Digging Up Richard III: A Man for Our Season

Oh yeah? It you were really with it you would have gotten "solioquy" too. So there.

Posted by vanderleun at February 4, 2013 2:43 PM

Hitler wound up in a parking lot too.

Posted by james wilson at February 4, 2013 4:37 PM

Richard was a good king. Shakespeare's play is just the real tyrant's drive-by media at work.

Posted by Punditarian at February 4, 2013 7:19 PM

Richard was a good king. Shakespeare's play is just the real tyrant's drive-by media at work.

Posted by Punditarian at February 4, 2013 7:19 PM

Two good arguments for Richard III being a good king, and not at all like Shakespeare's RIII, are Thomas B. Costain's "The Last Plantagenets" and Josephine Tey's mystery "Daughter of Time". Both books are really, really excellent. Sir Thomas More, among other things an advisor and secretary to Henry VIII, wrote the biography of Richard III that Shakespeare used as history; but, Henry VIII’s father, Henry VII, was the one who beat Richard III in battle and claimed the crown, and it was important for the new Tudor line to make Richard III look like a monster.

Gee, why does this sound familiar—the claim that one’s predecessor was the one to be blamed for every evil . . . .?

Posted by Minta Marie Morze at February 4, 2013 10:56 PM

Plucking good characters out of medieval English kings is a dicey business.

Posted by james wilson at February 5, 2013 12:05 AM

I have explored the U of L site and it is well done and worth your while.

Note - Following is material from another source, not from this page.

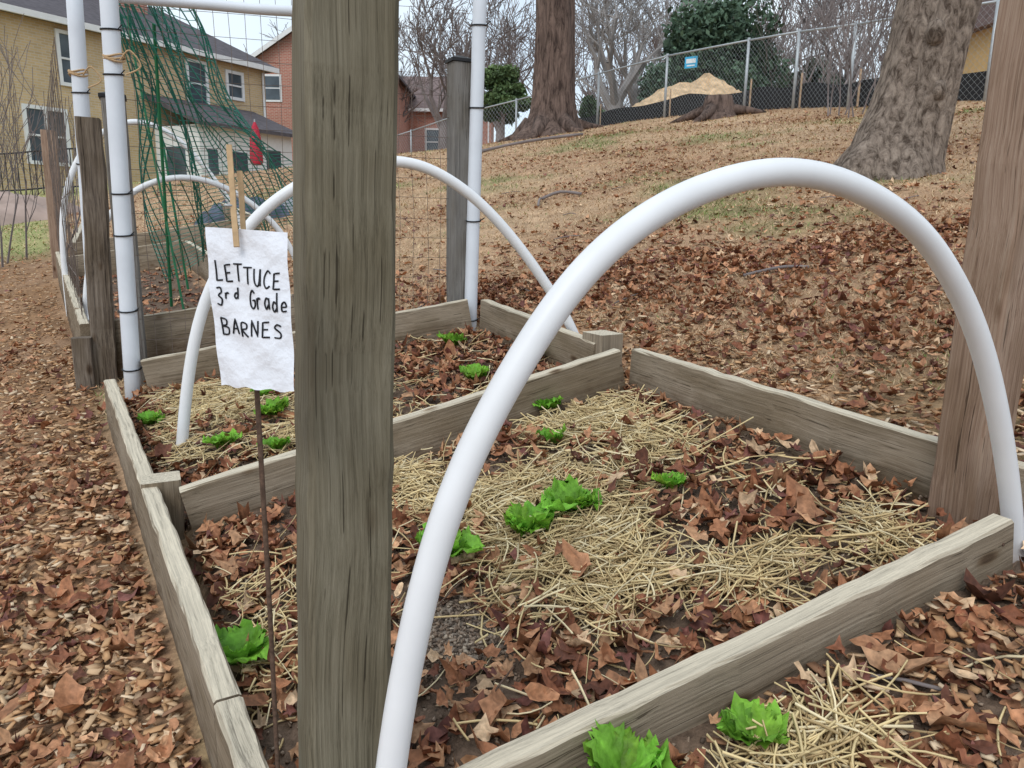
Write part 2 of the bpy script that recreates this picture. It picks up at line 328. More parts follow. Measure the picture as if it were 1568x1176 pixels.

That being said I didn't see any commentary on the missing feet. Weird.

Posted by Sherlock at February 5, 2013 6:55 AM

Dude had some serious scoliosis. He was measured as 5' 8" with the bent spine. How tall would he have been with a straight one? At his "twisted" height he was at least a couple inches taller than average for men of 15th century England.

Posted by Don Rodrigo at February 5, 2013 9:49 AM

Plucking good characters out of medieval English kings is a dicey business.

The were very much men of their times, where "goodness" could quickly earn a man a knife in the back, or a poisoned dinner. They learned to survive the almost casual brutality prevalent in their day by becoming equally brutal. If one king or prince was worse than another, it's more in degree (eg. Richard's contemporary Vlad Tepes) than in kind.

Posted by waltj at February 5, 2013 10:02 AM

Waltj has it. When you were voted out as a monarch you were carried out.

Posted by vanderleun at February 5, 2013 10:17 AM

I read that they think some Victorian construction destroyed the feet. It was just luck that the rest of the skeleton wasn't disturbed. He wasn't very far below the surface, and a Victorian building was erected just inches away from him. I suppose no one noticed a few small bones when they dug the foundation. Those bones are probably pretty fragile now and just were crushed when the digging reached them.